- Rows from a 3D scene dataset:
○ ○ ○ ○

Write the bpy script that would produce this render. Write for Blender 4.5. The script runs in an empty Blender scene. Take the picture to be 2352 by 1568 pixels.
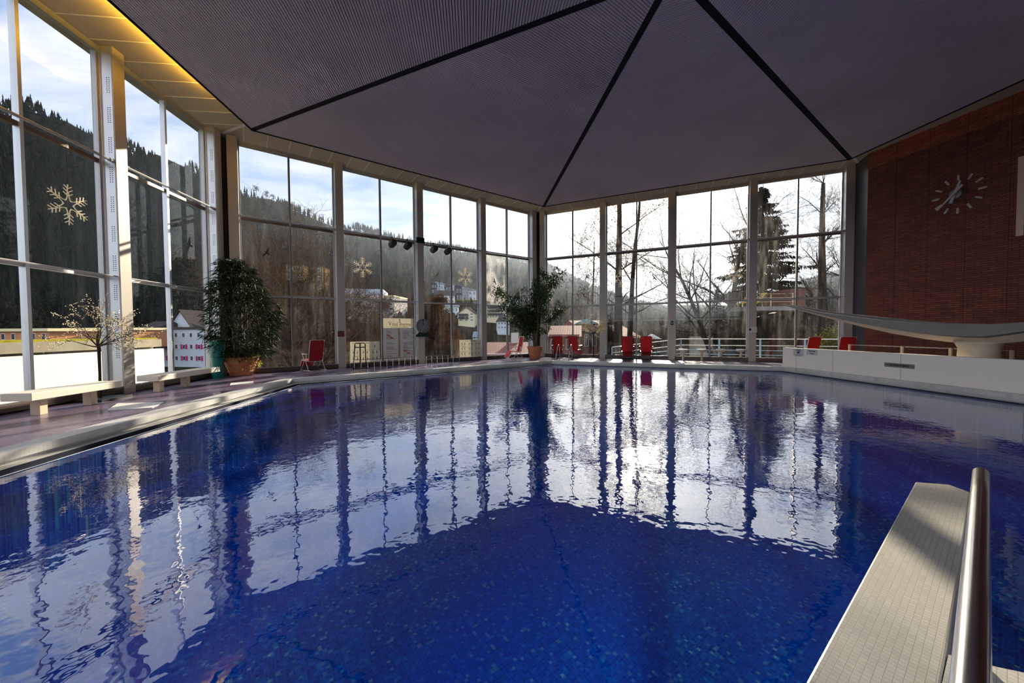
import bpy, math, random
from math import sin, cos, pi, radians, atan2, hypot, sqrt
from mathutils import Vector, Matrix
random.seed(7)
SC = bpy.context.scene
COL = SC.collection
V = Vector
SKY_STRENGTH = 1.05
SUN_STRENGTH = 9.0
EXPOSURE = 0.45
HAZE = .00020

# ------------------------------------------------------------------ camera
FPX = 827.12          # focal length in pixels of the 2352 wide frame
EYE = 1.5
PITCH, ROLL, YAW = -0.02839, -0.00625, 0.1046
cyw, syw = cos(YAW), sin(YAW)
F0, R0, U0 = V((syw, cyw, 0)), V((cyw, -syw, 0)), V((0, 0, 1))
CF = F0*cos(PITCH) + U0*sin(PITCH)
CU0 = U0*cos(PITCH) - F0*sin(PITCH)
CR = R0*cos(ROLL) + CU0*sin(ROLL)
CU = CU0*cos(ROLL) - R0*sin(ROLL)
CAMLOC = V((0, 0, EYE))
cd = bpy.data.cameras.new('camera'); cam = bpy.data.objects.new('camera', cd); COL.objects.link(cam)
m = Matrix((CR, CU, -CF)).transposed().to_4x4(); m.translation = CAMLOC
cam.matrix_world = m
cd.sensor_width = 36; cd.lens = FPX/2352*36; cd.clip_end = 5000; cd.clip_start = .05
SC.camera = cam

def ray(x, y): return CF + CR*((x-1176)/FPX) - CU*((y-784)/FPX)
def at_z(x, y, z=0.): r = ray(x, y); return CAMLOC + r*((z-EYE)/r.z)
def at_d(x, y, d): return CAMLOC + ray(x, y)*d

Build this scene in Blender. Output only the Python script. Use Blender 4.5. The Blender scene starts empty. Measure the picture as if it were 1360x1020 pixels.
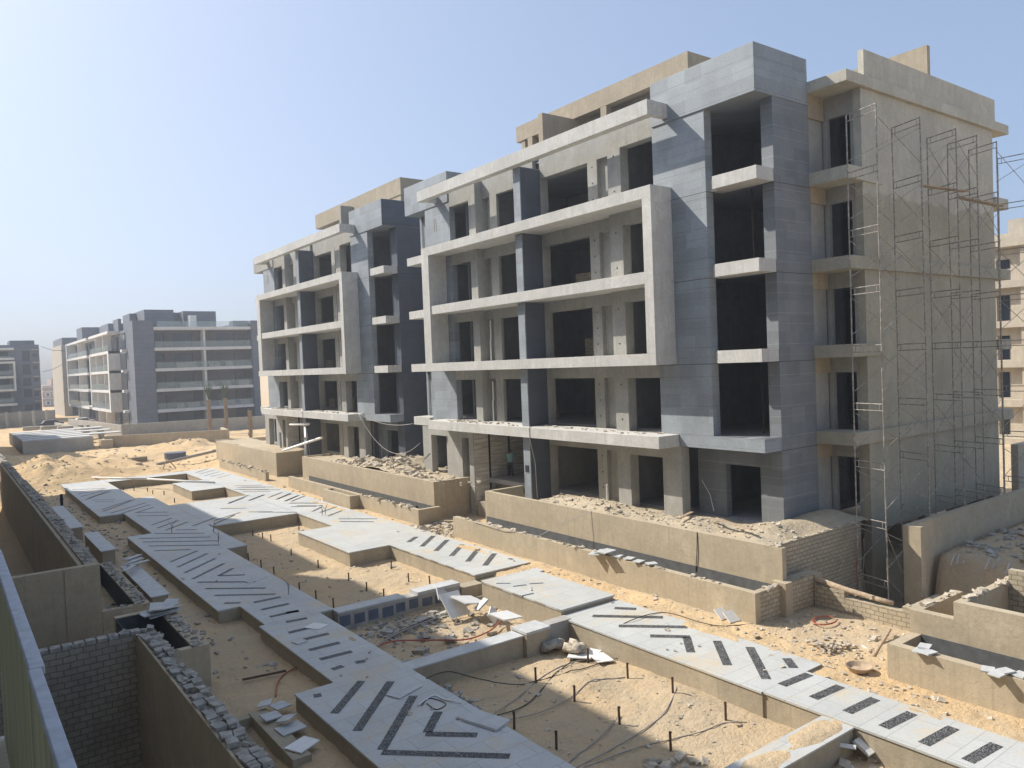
import bpy, math, random
from mathutils import Vector, Matrix, noise
random.seed(11)
C=bpy.context.scene
COL=C.collection
rad=math.radians
# ------------------------------------------------------------------ camera model (calibrated from the building's lines)
FPX=1030.37; YAW,PIT,ROL=[rad(a) for a in (36.395,-1.557,-2.240)]
CAM=Vector((0,0,6.3))
fw=Vector((math.sin(YAW)*math.cos(PIT),math.cos(YAW)*math.cos(PIT),math.sin(PIT)))
r0=Vector((math.cos(YAW),-math.sin(YAW),0)); u0=r0.cross(fw)
RI=r0*math.cos(ROL)+u0*math.sin(ROL); UP=-r0*math.sin(ROL)+u0*math.cos(ROL)
def ray(x,y): return RI*((x-680)/FPX)-UP*((y-510)/FPX)+fw
def at(x,y,z): d=ray(x,y); return CAM+d*((z-CAM.z)/d.z)
def atx(x,y,X): d=ray(x,y); return CAM+d*(X/d.x)
def aty(x,y,Y): d=ray(x,y); return CAM+d*(Y/d.y)
# ------------------------------------------------------------------ materials
def nt(name):
    m=bpy.data.materials.new(name); m.use_nodes=True; t=m.node_tree
    return m,t,t.nodes['Principled BSDF']
def N(t,k,**kw):
    n=t.nodes.new(k)
    for a,b in kw.items():
        if a in n.inputs: n.inputs[a].default_value=b
        else: setattr(n,a,b)
    return n
def mixc(t,fac,a,b,mode='MIX'):
    n=t.nodes.new('ShaderNodeMix'); n.data_type='RGBA'; n.blend_type=mode
    for i,v in ((0,fac),(6,a),(7,b)):
        if hasattr(v,'links') or hasattr(v,'is_linked'): t.links.new(v,n.inputs[i])
        else: n.inputs[i].default_value=v if i==0 else (*v,1)
    return n.outputs[2]
def ramp(t,src,lo,hi):
    n=t.nodes.new('ShaderNodeMapRange'); n.inputs[1].default_value=lo; n.inputs[2].default_value=hi
    t.links.new(src,n.inputs[0]); return n.outputs[0]
def coords(t,uz=False):
    tc=t.nodes.new('ShaderNodeTexCoord')
    if not uz: return tc.outputs['Object']
    s=t.nodes.new('ShaderNodeSeparateXYZ'); t.links.new(tc.outputs['Object'],s.inputs[0])
    a=t.nodes.new('ShaderNodeMath'); t.links.new(s.outputs[0],a.inputs[0]); t.links.new(s.outputs[1],a.inputs[1])
    c=t.nodes.new('ShaderNodeCombineXYZ'); t.links.new(a.outputs[0],c.inputs[0]); t.links.new(s.outputs[2],c.inputs[1])
    return c.outputs[0]
def noi(t,co,scale,det=4,rough=.6,stretch=None):
    if stretch:
        mp=t.nodes.new('ShaderNodeMapping'); mp.inputs['Scale'].default_value=stretch; t.links.new(co,mp.inputs[0]); co=mp.outputs[0]
    n=N(t,'ShaderNodeTexNoise',Scale=scale,Detail=det,Roughness=rough); t.links.new(co,n.inputs['Vector']); return n.outputs[0]
def bump(t,p,h,strength,dist=.02):
    b=N(t,'ShaderNodeBump',Strength=strength,Distance=dist); t.links.new(h,b.inputs['Height']); t.links.new(b.outputs[0],p.inputs['Normal']); return b
def concrete(name,c,var=.25,stain=(.5,.46,.4),stainamt=.35,rough=.92,bmp=.35):
    m,t,p=nt(name); co=coords(t)
    a=noi(t,co,.55,5,.65); b=noi(t,co,9,5,.7); st=noi(t,co,1.0,5,.7,(1.1,1.1,.22))
    dark=tuple(x*(1-var) for x in c); lite=tuple(min(1,x*(1+var*.6)) for x in c)
    col=mixc(t,ramp(t,a,.3,.7),dark,lite)
    col=mixc(t,mulf(t,ramp(t,st,.5,.78),stainamt),col,tuple(x*y*1.25 for x,y in zip(c,stain)))
    md=noi(t,co,2.6,6,.75); col=mixc(t,mulf(t,ramp(t,md,.46,.72),.55),col,tuple(x*.68 for x in c))
    col=mixc(t,mulf(t,ramp(t,b,.42,.72),.5),col,tuple(x*.66 for x in c))
    fg=noi(t,co,38,3,.7); col=mixc(t,mulf(t,ramp(t,fg,.5,.72),.35),col,tuple(min(1,x*1.3) for x in c))
    sm_=noi(t,co,.9,3,.5,(1.6,1.6,.7)); col=mixc(t,mulf(t,ramp(t,sm_,.58,.66),.22),col,tuple(min(1,x*1.35) for x in c))
    t.links.new(col,p.inputs['Base Color']); p.inputs['Roughness'].default_value=rough
    dr=noi(t,co,2.2,4,.6,(4,4,.12)); col=mixc(t,mulf(t,ramp(t,dr,.55,.72),.4),col,tuple(x*.6 for x in c))
    wv=t.nodes.new('ShaderNodeVectorMath'); wv.operation='ADD'; dn=N(t,'ShaderNodeTexNoise',Scale=1.5,Detail=4.0); t.links.new(co,dn.inputs['Vector']); t.links.new(co,wv.inputs[0]); t.links.new(dn.outputs['Color'],wv.inputs[1])
    vo=N(t,'ShaderNodeTexVoronoi',Scale=.45); vo.feature='DISTANCE_TO_EDGE'; t.links.new(wv.outputs[0],vo.inputs['Vector']); ck=ramp(t,vo.outputs[0],.006,.0); col=mixc(t,mulf(t,mulf(t,ck,ramp(t,a,.5,.6)),.5),col,tuple(x*.4 for x in c)); t.links.new(col,p.inputs['Base Color'])
    b1=bump(t,p,b,bmp,.03); b2=N(t,'ShaderNodeBump',Strength=.5,Distance=.01); t.links.new(fg,b2.inputs['Height']); t.links.new(b1.outputs[0],b2.inputs['Normal']); t.links.new(b2.outputs[0],p.inputs['Normal']); return m
def mulf(t,a,f):
    n=t.nodes.new('ShaderNodeMath'); n.operation='MULTIPLY'
    if hasattr(f,'is_linked'): t.links.new(f,n.inputs[1])
    else: n.inputs[1].default_value=f
    t.links.new(a,n.inputs[0]); return n.outputs[0]
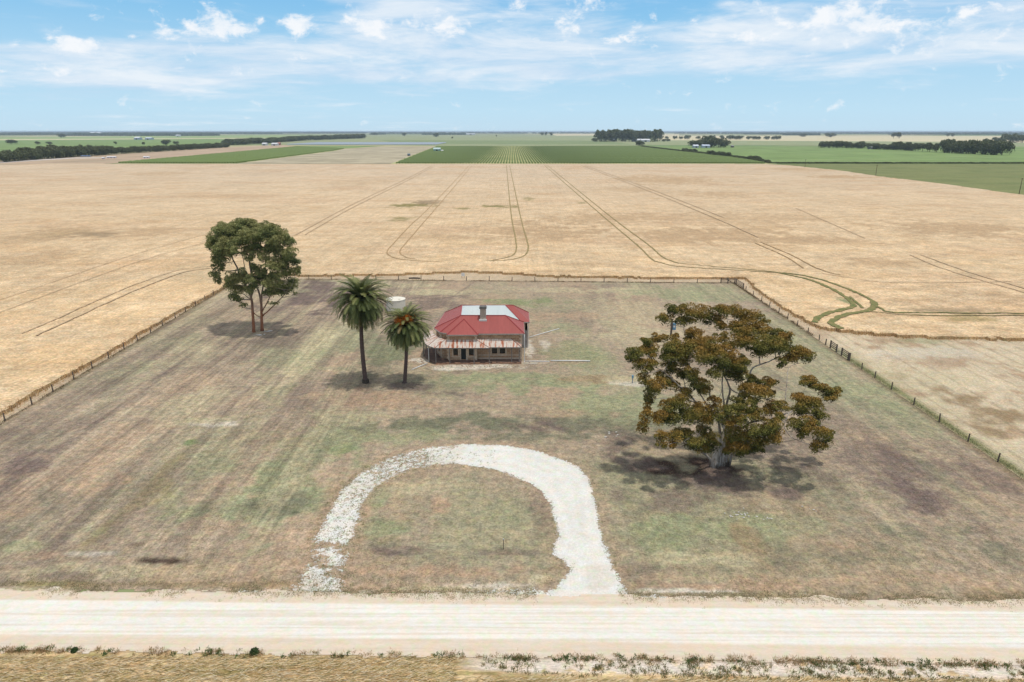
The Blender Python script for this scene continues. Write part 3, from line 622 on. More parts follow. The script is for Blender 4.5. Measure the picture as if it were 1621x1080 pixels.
m_drv = mat('drive_gravel', rough=.95, spec=.1, fn=drv_fn)
xs_d, ys_d = np.arange(-22, 24, .2), np.arange(44.8, 76.4, .2)
drv, _ = grid_mesh('driveway', xs_d, ys_d, .024, col_drv, m_drv, keep=lambda cx, cy: cover_drv(cx, cy) > .12); setp(drv, kind='structure')
co = np.zeros(len(drv.data.vertices) * 3, np.float32); drv.data.vertices.foreach_get('co', co); co = co.reshape(-1, 3)
ca_ = drv.data.attributes.new('Cover', 'FLOAT', 'POINT'); ca_.data.foreach_set('value', cover_drv(co[:, 0].astype(float), co[:, 1].astype(float)).astype(np.float32))

def road_v(X, Y): # across coordinate: 0 at the near edge .. 1 at the far edge
    y1 = 45.75 - X * .018; y0 = 39.5 - X * .019; return (Y - y0) / (y1 - y0), y0, y1
def col_road(X, Y):
    v_, _, _ = road_v(X, Y); sh = c3(230, 216, 198); wh = c3(243, 240, 233)
    wb = .03 * (fbm(X, Y, 18, 3, seed=160, oct=3) - .5); m_ = (sm(v_ + wb, .20, .27) * sm(-v_ + wb, -.87, -.82))[..., None]; C = sh * (1 - m_) + wh * m_
    s = fbm(X, Y, 9, .22, seed=161, oct=4); C = C * (.95 + .10 * s)[..., None]
    k = (sm(fbm(X, Y, 26, .16, seed=163, oct=3), .56, .7) * .4)[..., None]; C = C * (1 - k) + c3(214, 198, 178) * k
    for vv, wdt, st in ((.45, .012, .35), (.40, .01, .25), (.62, .01, .2), (.76, .008, .25), (.53, .008, .2)):
        t = (np.exp(-((v_ - vv + .01 * (fbm(X, Y, 12, seed=7) - .5)) / wdt) ** 2) * st * sm(fbm(X, Y, 14, seed=165), .35, .6))[..., None]; C = C * (1 - t) + c3(208, 190, 168) * t
    return C
def roadkeep(cx, cy):
    v_, y0, y1 = road_v(cx, cy)
    return (cy > y0 + (fbm(cx, cy, 1.0, seed=171, oct=4) - .5) * .9 - .2) & (cy < y1 + (fbm(cx, cy, 2.2, .7, seed=173, oct=4) - .5) * 1.1 + .35)
m_road = mat('road_limestone', rough=.95, spec=.1, fn=ground_fn(scales=((.6, .03, 4), (4, .05, 5), (16, .05, 3)), stretch=(.35, 1, 1), bump=.015, bs=6))
road, _ = grid_mesh('road', np.arange(-75, 75, .25), np.arange(38, 48.8, .12), .03, col_road, m_road, keep=roadkeep); setp(road, kind='structure')

def col_verge(X, Y):
    C = np.ones(X.shape + (3,)) * c3(232, 206, 162)
    s = fbm(X + .6 * fbm(X, Y, 2, seed=3), Y, 3.4, .5, seed=181, oct=5); C = C * (.52 + .9 * s)[..., None]
    dk = (sm(fbm(X, Y, 4.5, .28, seed=189, oct=4), .55, .68) * .55)[..., None]; C = C * (1 - dk) + c3(150, 112, 70) * dk
    o_ = sm(fbm(X, Y, 5, .6, seed=183, oct=4), .52, .68)[..., None] * .6; C = C * (1 - o_) + c3(150, 142, 84) * o_
    v_, y0, _ = road_v(X, Y)
    gz = (sm(X, -6, 0) * sm(y0 - Y, 0, .2) * sm(-(y0 - Y), -1.75, -1.35) * sm(fbm(X, Y, .9, .5, seed=185, oct=4), .22, .40))[..., None]
    C = C * (1 - gz) + c3(238, 226, 212) * gz
    e = np.exp(-((y0 - Y - .1) / .25) ** 2)[..., None] * .5; C = C * (1 - e) + c3(150, 125, 96) * e
    return C
def zv(X, Y): return -.02 + .34 * sm(-(Y - 38.55 + X * .016 + (X > -3) * 1.1 * sm(X, -3, 3)), -.2, .6) * (fbm(X, Y, 3.2, .42, seed=187, oct=4)) * 1.0 + .02
m_verge = mat('verge_straw', rough=.95, spec=.1, fn=ground_fn(scales=((1.0, .12, 4), (5, .3, 6), (14, .3, 3)), stretch=(.3, 1.6, 1), bump=.08, bs=7))
verge, _ = grid_mesh('verge', np.arange(-60, 60, .16), np.arange(28, 41.6, .11), lambda X, Y: zv(X, Y) + .006, col_verge, m_verge); setp(verge, kind='structure')
# lying straw and weeds on the verge
rs = np.random.RandomState(5)
n = 26000; X = rs.uniform(-40, 40, n); Y = rs.uniform(35.2, 39.4, n); k = (X < -4) | (Y < 37.3) ; X, Y = X[k], Y[k]
Z = zv(X, Y)
def straw(name, X, Y, Z, ln, wd, seed, cols, label, cat):
    rs = np.random.RandomState(seed); n = len(X); a = rs.normal(0, .35, n); l = ln * (.4 + rs.rand(n)); up = rs.rand(n) * .16
    d = np.stack([np.cos(a) * l, np.sin(a) * l, up], -1); nv = np.stack([-np.sin(a), np.cos(a), np.zeros(n)], -1) * wd
    P = np.stack([X, Y, Z + .01], -1); V = np.stack([P - nv, P + nv, P + d + nv * .4, P + d - nv * .4], 1).reshape(-1, 3)
    cc = np.array([A(*c) for c in cols]); C = cc[rs.randint(0, len(cc), n)]; C[:, :3] *= (.7 + .5 * rs.rand(n))[:, None]
    return setp(mkobj(name, V, np.arange(4 * n).reshape(-1, 4), m_leaf('grass_blade'), attrs={'Col': ('FLOAT_COLOR', np.repeat(C, 4, 0))}), label, cat, kind='stuff')
straw('cut_straw', X, Y, Z, .5, .022, 9, [(250, 228, 184), (236, 206, 154), (212, 178, 122), (254, 240, 206), (176, 164, 106)], 'golden cut straw lying in windrows on the near verge', 'straw')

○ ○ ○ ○

Up to and including the line that contains "HAZE = .00020", print the records above exactly from their first line, without any pictures.

Write the bpy script that would produce this render. Write for Blender 4.5. The script runs in an empty Blender scene. Take the picture to be 2352 by 1568 pixels.
import bpy, math, random
from math import sin, cos, pi, radians, atan2, hypot, sqrt
from mathutils import Vector, Matrix
random.seed(7)
SC = bpy.context.scene
COL = SC.collection
V = Vector
SKY_STRENGTH = 1.05
SUN_STRENGTH = 9.0
EXPOSURE = 0.45
HAZE = .00020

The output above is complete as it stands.